Bank shares slump: Barclays, HSBC, NatWest and Lloyds down as investors fret over loan defaults
Shares in Britain’s big banks have tumbled again today as investors fret over the impact of rising interest rates and the looming prospect of loan defaults on the horizon.
Barclays saw a 1.5 per cent slump in its share price by this afternoon, while Natwest had fallen 0.9 per cent, HSBC 0.58 per cent and Lloyds 1.2 per cent.
The falls come after the Bank of England yesterday decided to push the base rate up by 50 basis points to five per cent, the highest level in 15 years, in order to combat stubborn inflation still ripping through the UK economy.
Higher rates can be a boost to the bottom of line of lenders as they rake in more interest income on lending. However, the prospect of rapid mortgage rate pain and a recession have triggered fears of a wave of loan defaults.

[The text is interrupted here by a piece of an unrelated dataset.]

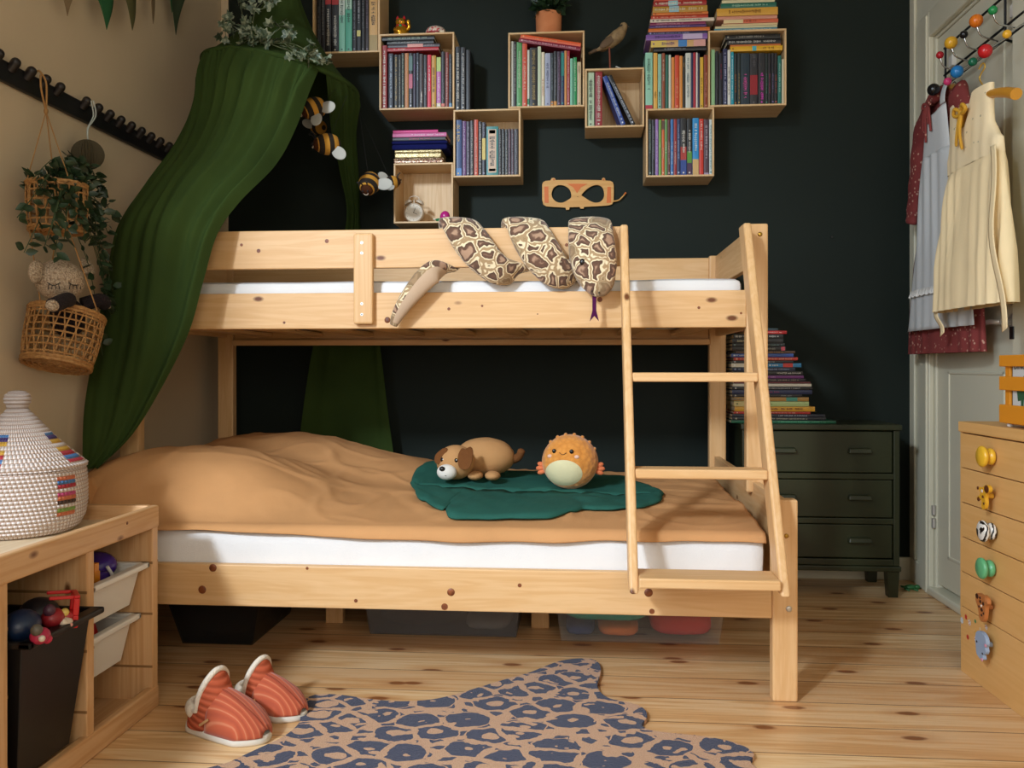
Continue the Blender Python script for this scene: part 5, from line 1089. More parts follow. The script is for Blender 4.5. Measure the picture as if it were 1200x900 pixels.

Analysts said that investors seemed to fret over the downside for banks.
“The darker clouds gathering on the economic horizon will have an impact on the number of bad loans they may have to contend with,” Susannah Streeter, head of money and markets at Hargreaves Lansdown, told City A.M.
“Big lenders improved their outlooks during the first quarter, which meant impairment charges were largely lower than expected. With higher rates expected and the risks growing that the UK will head back into recession after all, we may see those impairments rising again, hitting lenders’ bottom lines.’’
She added there was a “clamour” mounting among politicians for lenders to improve the savings rates on offer. Banks have come under fire for failing to pass on higher rates to borrowers while ramping up the cost of borrowing.
Britain’s big lenders have committed to easing the pain of mortgage rates on lenders today after a meeting with Chancellor Jeremy Hunt.